Dumont

Chambers's Encyclopaedia, Volume 4: Dionysius to Friction, p. 117

Dumont, PIERRE ÉTIENNE LOUIS, the apostle of Benthamism, was born at Geneva, 18th July 1759, and in 1783 accepted the charge of the French Protestant Church at St Petersburg. In 1785 he became tutor in London to the sons of Lord Shelburne, afterwards Marquis of Lansdowne. His superior talents, liberal sentiments, and fine character soon recommended him to the illustrious Whigs of that period; with Romilly, in particular, he formed a close friendship. During the early years of the French Revolution, Dumont was at Paris, where he became greatly attached to Mirabeau, regarding whom he has given the world much valuable information in his posthumous Souvenirs sur Mirabeau (1832). In this work he claims to have composed for him many of Mirabeau's most eloquent speeches. In 1791 Dumont returned to England, and formed an intimacy with Bentham (q.v.). This was the event of his life. Deeply convinced of the value of Bentham's views on legislation, he requested him to allow him to arrange and edit his unpublished writings on this subject.

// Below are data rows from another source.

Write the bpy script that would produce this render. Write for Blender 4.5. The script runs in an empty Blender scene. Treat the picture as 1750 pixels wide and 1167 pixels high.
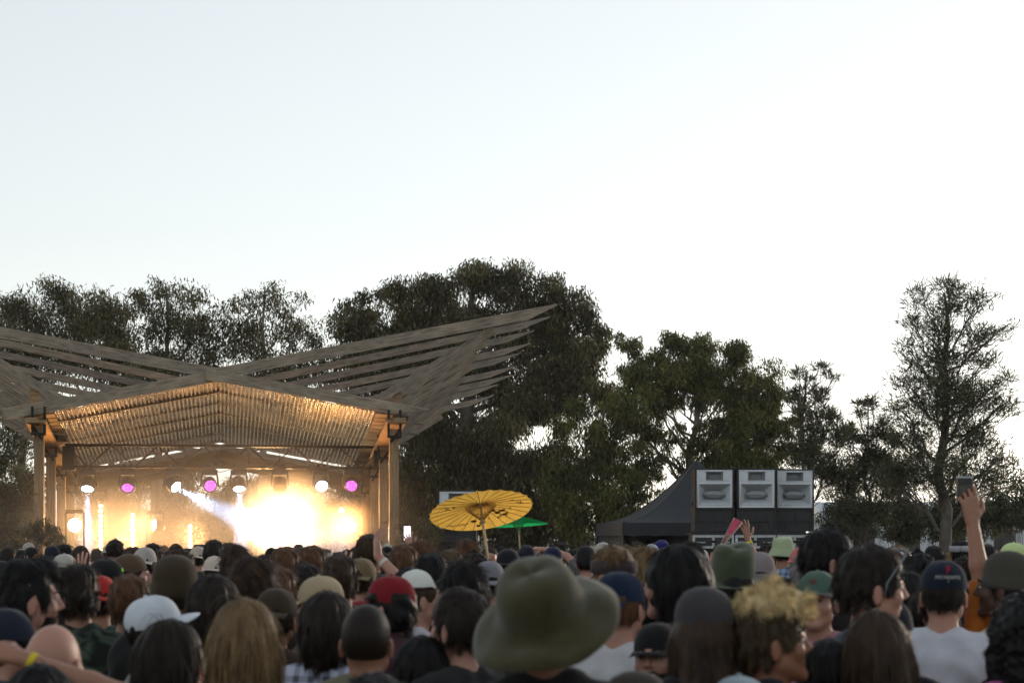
import bpy, bmesh, math, random, time
import numpy as np
from mathutils import Vector, Matrix
T0 = time.time()
R = math.radians
SC = bpy.context.scene
# ---- camera: 1.85 m above the ground, level, lens shifted up (photo horizon at y = 915 of 1167)
FPX = 3266.0; CX, HY = 875.0, 915.0; CAMZ = 1.85
_cam = bpy.data.cameras.new('camera'); CAM = bpy.data.objects.new('camera', _cam); SC.collection.objects.link(CAM)
CAM.location = (0, 0, CAMZ); CAM.rotation_euler = (R(90), 0, 0)
_cam.sensor_width = 36; _cam.lens = 36*FPX/1750; _cam.shift_y = (HY-583.5)/1750
_cam.clip_start = .1; _cam.clip_end = 2000
_cam.dof.use_dof = True; _cam.dof.focus_distance = 36; _cam.dof.aperture_fstop = 5.6; _cam.dof.aperture_blades = 0
SC.camera = CAM
# ---- sky, sun, exposure
SUN_EL, SUN_AZ = 6.0, 38.0       # degrees; azimuth measured from the view direction to the right
W = bpy.data.worlds.new('World'); SC.world = W; W.use_nodes = True
_t = W.node_tree; _t.nodes.clear()
_sky = _t.nodes.new('ShaderNodeTexSky'); _sky.sky_type = 'NISHITA'; _sky.sun_disc = False
_sky.sun_elevation = R(SUN_EL); _sky.sun_rotation = R(SUN_AZ); _sky.air_density = 1.0; _sky.dust_density = .5; _sky.ozone_density = 1.6; _sky.altitude = 50
_hsv = _t.nodes.new('ShaderNodeHueSaturation'); _hsv.inputs['Saturation'].default_value = .38
_bg = _t.nodes.new('ShaderNodeBackground'); _bg.inputs['Strength'].default_value = .15
_out = _t.nodes.new('ShaderNodeOutputWorld')
_gm = _t.nodes.new('ShaderNodeGamma'); _gm.inputs['Gamma'].default_value = .60   # an evenly veiled sky
_t.links.new(_sky.outputs[0], _gm.inputs[0]); _t.links.new(_gm.outputs[0], _hsv.inputs['Color']); _t.links.new(_hsv.outputs[0], _bg.inputs[0]); _t.links.new(_bg.outputs[0], _out.inputs[0])
_s = bpy.data.lights.new('sun', 'SUN'); _s.energy = .5; _s.angle = R(12); _s.color = (1, .82, .66)
SUN = bpy.data.objects.new('sun', _s); SC.collection.objects.link(SUN)
_d = Vector((math.sin(R(SUN_AZ))*math.cos(R(SUN_EL)), math.cos(R(SUN_AZ))*math.cos(R(SUN_EL)), math.sin(R(SUN_EL))))
SUN.rotation_euler = _d.to_track_quat('Z', 'Y').to_euler(); SUN.location = _d*100
SC.view_settings.view_transform = 'Standard'; SC.view_settings.look = 'None'; SC.view_settings.gamma = 1
SC.view_settings.exposure = 1.64
cy = SC.cycles
cy.max_bounces = 5; cy.diffuse_bounces = 2; cy.glossy_bounces = 2; cy.transmission_bounces = 3; cy.transparent_max_bounces = 8; cy.volume_bounces = 0
cy.use_adaptive_sampling = True; cy.adaptive_threshold = .02; cy.sample_clamp_indirect = 6
cy.caustics_reflective = False; cy.caustics_refractive = False
cy.use_denoising = True
SC.render.use_persistent_data = False
GLOW, BEAM, HAZE, SMOKE = 380, 8000, 0.0003, 0.018
LEAFK = 2.0
# ------------------------------------------------------------------ library
RNG = np.random.default_rng(7)
COL = bpy.context.scene.collection

def link(o, parent=None):
    COL.objects.link(o)
    if parent is not None:
        o.parent = parent
    return o

def mk(name, mesh, parent=None, loc=None, rot=None, scale=None, color=None):
    o = bpy.data.objects.new(name, mesh)
    if loc is not None: o.location = loc
    if rot is not None: o.rotation_euler = rot
    if scale is not None: o.scale = (scale,)*3 if isinstance(scale, (int, float)) else scale
    if color is not None: o.color = (*color[:3], 1)
    return link(o, parent)

def tag(o, label=None, cat=None, group=None, kind=None):
    if label: o['label'] = label
    if cat: o['category'] = cat
    if group: o['group'] = group
    if kind: o['kind'] = kind
    return o

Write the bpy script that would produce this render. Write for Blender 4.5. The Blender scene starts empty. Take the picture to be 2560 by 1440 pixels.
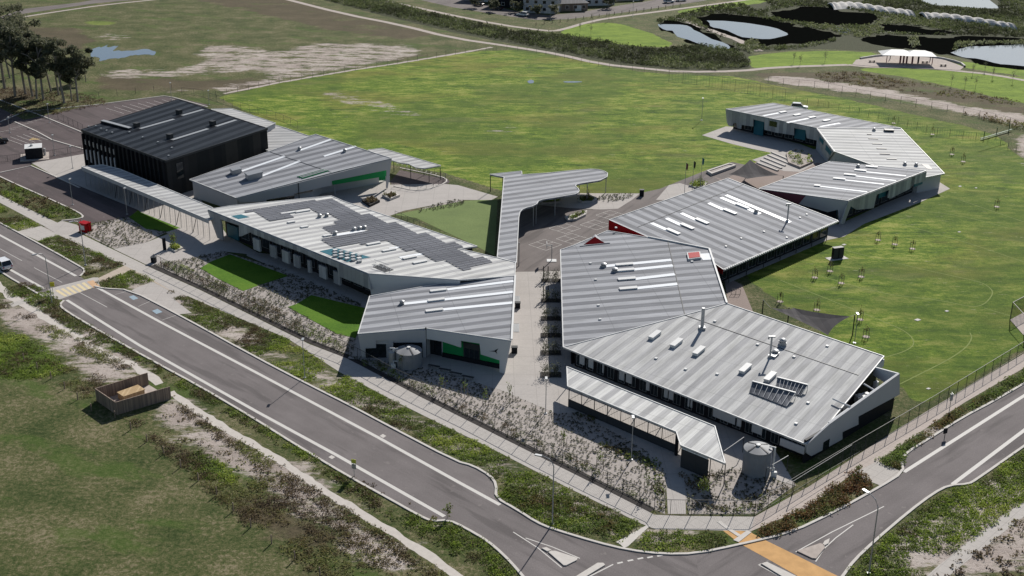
import bpy, math, random
import numpy as np
from mathutils import Vector
from mathutils.geometry import tessellate_polygon
rng = np.random.default_rng(7); random.seed(7)
sc = bpy.context.scene
R = math.radians
# ---------------------------------------------------------------- camera, sky, sun, exposure
FOC, TH, RO, CH = 3025., R(22.0), R(0.45), 80.0        # focal length in pixels of a 2560 frame, pitch, roll, height
cam = bpy.data.cameras.new('camera'); camo = bpy.data.objects.new('camera', cam); sc.collection.objects.link(camo)
camo.location = (0, 0, CH); camo.rotation_mode = 'XYZ'
from mathutils import Matrix
camo.matrix_world = Matrix.Translation((0, 0, CH)) @ Matrix.Rotation(R(90)-TH, 4, 'X') @ Matrix.Rotation(RO, 4, 'Z')
cam.sensor_width = 36; cam.lens = 36*FOC/2560; cam.clip_start = 1; cam.clip_end = 8000
sc.camera = camo
SUN_AZ, SUN_EL = 68.0, 32.0      # math angle of the sun's ground direction, elevation
w = bpy.data.worlds.new("World"); sc.world = w; w.use_nodes = True
nt = w.node_tree; sky = nt.nodes.new('ShaderNodeTexSky'); sky.sky_type = 'NISHITA'; sky.sun_disc = False
sky.sun_elevation = R(SUN_EL); sky.sun_rotation = R(90-SUN_AZ)
sky.air_density = 1.0; sky.dust_density = 0.6; sky.ozone_density = 1.0
nt.links.new(sky.outputs[0], nt.nodes['Background'].inputs[0]); nt.nodes['Background'].inputs[1].default_value = 0.05
sl = bpy.data.lights.new('sun', 'SUN'); sl.energy = 4.3; sl.angle = R(0.5); sl.color = (1, .955, .89)
so = bpy.data.objects.new('sun', sl); sc.collection.objects.link(so)
sd = Vector((math.cos(R(SUN_AZ))*math.cos(R(SUN_EL)), math.sin(R(SUN_AZ))*math.cos(R(SUN_EL)), math.sin(R(SUN_EL))))
so.rotation_euler = sd.to_track_quat('Z', 'Y').to_euler(); so.location = (0, 200, 200)
vs = sc.view_settings; vs.view_transform = 'Standard'; vs.look = 'None'; vs.gamma = 1; vs.exposure = 0.55
sc.cycles.max_bounces = 4; sc.cycles.transparent_max_bounces = 8
# ---------------------------------------------------------------- surveying helpers: photograph pixel -> point at a known height
cr, sr, cth, sth = math.cos(RO), math.sin(RO), math.cos(TH), math.sin(TH)
def ray(x, y):
    u = (x-1280)/FOC; v = -(y-720)/FOC
    u, v = u*cr-v*sr, u*sr+v*cr
    return np.array((u, cth+v*sth, -sth+v*cth))
def P(x, y, z=0.0):
    d = ray(x, y); t = (z-CH)/d[2]
    return np.array((d[0]*t, d[1]*t, z))
def proj(X, Y, Z):
    dz = Z-CH; f = Y*cth-dz*sth; a = X/f; b = (Y*sth+dz*cth)/f
    a, b = a*cr+b*sr, -a*sr+b*cr
    return 1280+FOC*a, 720-FOC*b
class Plane:
    def __init__(s, a, b, c):
        s.p = P(*a); s.n = np.cross(P(*b)-s.p, P(*c)-s.p); s.n /= np.linalg.norm(s.n)
        if s.n[2] < 0: s.n = -s.n
    def at(s, x, y, up=0):
        d = ray(x, y); o = np.array((0, 0, CH)); t = np.dot(s.p-o, s.n)/np.dot(d, s.n)
        return o+d*t+np.array((0, 0, up))
    def z(s, x, y): return s.p[2]-(s.n[0]*(x-s.p[0])+s.n[1]*(y-s.p[1]))/s.n[2]
# ---------------------------------------------------------------- objects
ORG = {}
def tag(o, label=None, cat=None, group=None, kind=None):
    if label: o['label'] = label
    if cat: o['category'] = cat
    if group: o['group'] = group
    if kind: o['kind'] = kind
    return o
def thing(name, label, cat, loc, group=None):
    o = bpy.data.objects.new(name, None); sc.collection.objects.link(o); o.location = tuple(loc); o.empty_display_size = .5
    ORG[o.name] = np.array(loc, float); return tag(o, label, cat, group)
class MB:
    def __init__(s): s.v = []; s.f = []; s.uv = []
    def face(s, pts, uv=None):
        n = len(s.v); pts = [np.array(p, float) for p in pts]; s.v += pts
        s.f.append(list(range(n, n+len(pts))))
        if uv is None:
            a = pts[0]; nn = np.cross(pts[1]-a, pts[2]-a)
            if abs(nn[2]) < .5*np.linalg.norm(nn)+1e-9:
                d = max(((q-p)[:2] for p in pts for q in pts), key=lambda e: np.hypot(*e)); d = d/(np.hypot(*d)+1e-9)
                uv = [(float(np.dot(p[:2], d)), p[2]) for p in pts]
            else: uv = [(p[0], p[1]) for p in pts]
        s.uv.append(uv)
    def ngon(s, pts, uvf=None, flip=False):
        for t in tessellate_polygon([[Vector(p) for p in pts]]):
            q = [pts[i] for i in t]
            nz = np.cross(np.array(q[1])-q[0], np.array(q[2])-q[0])[2]
            if (nz < 0) != flip: q = q[::-1]
            s.face(q, [uvf(p) for p in q] if uvf else None)
    def box(s, c, u, v, h, z0=None):          # centre (x,y,z bottom), half vectors u,v (2d), height h
        c = np.array(c, float); u = np.array([*u, 0.])[:3]; v = np.array([*v, 0.])[:3]; H = np.array((0, 0, h))
        b = [c-u-v, c+u-v, c+u+v, c-u+v]; t = [p+H for p in b]
        s.hexa(b, t)
    def hexa(s, b, t, bottom=True):
        if np.cross((b[1]-b[0])[:2], (b[2]-b[1])[:2]) < 0: b = b[::-1]; t = t[::-1]
        n = len(b); s.face(t)
        if bottom: s.face(b[::-1])
        for i in range(n): j = (i+1) % n; s.face([b[i], b[j], t[j], t[i]])
    def bar(s, a, b, w, h=None):               # square bar between two points
        a = np.array(a, float); b = np.array(b, float); h = h or w; d = b-a; L = np.linalg.norm(d)
        if L < 1e-6: return
        d /= L; x = np.cross(d, (0, 0, 1)); x = np.array((1., 0, 0)) if np.linalg.norm(x) < 1e-3 else x/np.linalg.norm(x); y = np.cross(x, d)
        x = x*w/2; y = y*h/2; A = [a-x-y, a+x-y, a+x+y, a-x+y]; B = [p+b-a for p in A]
        s.face(A[::-1]); s.face(B)
        for i in range(4): j = (i+1) % 4; s.face([A[i], A[j], B[j], B[i]])
    def tube(s, pts, rad, n=8, cap=True):
        pts = [np.array(p, float) for p in pts]; rad = rad if hasattr(rad, '__len__') else [rad]*len(pts); rings = []
        for i, p in enumerate(pts):
            d = pts[min(i+1, len(pts)-1)]-pts[max(i-1, 0)]; d /= np.linalg.norm(d)+1e-9
            x = np.cross(d, (0.3, 1, 0.1) if abs(d[2]) > .8 else (0, 0, 1)); x /= np.linalg.norm(x); y = np.cross(d, x)
            rings.append([p+rad[i]*(x*math.cos(k*2*math.pi/n)+y*math.sin(k*2*math.pi/n)) for k in range(n)])
        for a, b in zip(rings, rings[1:]):
            for k in range(n): m = (k+1) % n; s.face([a[k], a[m], b[m], b[k]])
        if cap: s.face(rings[-1]); s.face(rings[0][::-1])
    def lathe(s, c, prof, n=24):
        c = np.array(c, float); rr = [[c+np.array((r*math.cos(k*2*math.pi/n), r*math.sin(k*2*math.pi/n), z)) for k in range(n)] for r, z in prof]
        for a, b in zip(rr, rr[1:]):
            for k in range(n): m = (k+1) % n; s.face([a[k], a[m], b[m], b[k]])
        s.face(rr[-1])
    def slab(s, poly, th, uvf=None):           # poly = top points
        s.ngon(poly, uvf); T = np.array((0, 0, th)); bot = [p-T for p in poly]; s.ngon(bot, uvf, flip=True)
        ar = sum(poly[i][0]*poly[(i+1) % len(poly)][1]-poly[(i+1) % len(poly)][0]*poly[i][1] for i in range(len(poly)))
        for i in range(len(poly)):
            j = (i+1) % len(poly); q = [bot[i], bot[j], poly[j], poly[i]]; s.face(q if ar > 0 else q[::-1])
    def prism(s, poly, z0, ztop):              # vertical walls of a plan polygon, ztop(x,y)
        ar = sum(poly[i][0]*poly[(i+1) % len(poly)][1]-poly[(i+1) % len(poly)][0]*poly[i][1] for i in range(len(poly)))
        for i in range(len(poly)):
            a, b = poly[i], poly[(i+1) % len(poly)]
            q = [(a[0], a[1], z0), (b[0], b[1], z0), (b[0], b[1], ztop(b[0], b[1])), (a[0], a[1], ztop(a[0], a[1]))]
            s.face(q if ar > 0 else q[::-1])
        s.ngon([np.array((p[0], p[1], ztop(p[0], p[1]))) for p in poly])
    def build(s, name, mat, parent=None, smooth=False):
        me = bpy.data.meshes.new(name); o = bpy.data.objects.new(name, me); sc.collection.objects.link(o)
        V = np.array(s.v, float)
        if parent is not None:
            g = ORG[parent.name]; o.parent = parent; ORG[o.name] = g
        else:
            g = V.mean(0); g[2] = V[:, 2].min(); o.location = g; ORG[o.name] = g
        me.from_pydata((V-g).tolist(), [], s.f); uvl = me.uv_layers.new(name='UVMap')
        flat = [c for f in s.uv for q in f for c in q[:2]]; uvl.data.foreach_set('uv', flat)
        me.materials.append(mat)
        if smooth: me.shade_smooth()
        return o
def npmesh(name, V, F, mat, parent=None, tone=None):
    me = bpy.data.meshes.new(name); o = bpy.data.objects.new(name, me); sc.collection.objects.link(o)
    V = np.asarray(V, float)
    if parent is not None: g = ORG[parent.name]; o.parent = parent; ORG[o.name] = g
    else: g = V.mean(0); g[2] = 0; o.location = g
    V = V-g; F = np.asarray(F); k = F.shape[1]
    me.vertices.add(len(V)); me.vertices.foreach_set('co', V.ravel()); me.loops.add(F.size); me.loops.foreach_set('vertex_index', F.ravel().astype(np.int32))
    me.polygons.add(len(F)); me.polygons.foreach_set('loop_start', np.arange(0, F.size, k, dtype=np.int32)); me.update(); me.validate()
    if tone is not None:
        a = me.attributes.new('tone', 'FLOAT', 'FACE'); a.data.foreach_set('value', np.asarray(tone, np.float32))
    me.materials.append(mat); return o
def copy_tree(o, parent=None, loc=None, rz=None, label=None, sca=None):
    kids = [c for c in bpy.data.objects if c.parent == o] if not hasattr(o, 'kids') else o.kids
    c = o.copy(); sc.collection.objects.link(c)
    if parent: c.parent = parent
    if loc is not None: c.location = tuple(loc)
    if rz is not None: c.rotation_euler.z = rz
    if sca is not None: c.scale = (sca,)*3
    if label: c['label'] = label
    for k in kids: copy_tree(k, c)
    return c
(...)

Bentham gave him his manuscripts, which Dumont laboured earnestly to abridge, elucidate, correct, and simplify. The results appeared in his Traité de Législation Civile et Pénale (1802), Théorie des Peines et des Récompenses (1811), Tactique des Assemblées Législatives (1816), Préuves Judiciaires (1823), and the Organisation Judiciaire et Codification (1823). Dumont returned to Geneva in 1814, and became a member of the representative council. He died at Milan, September 30, 1829.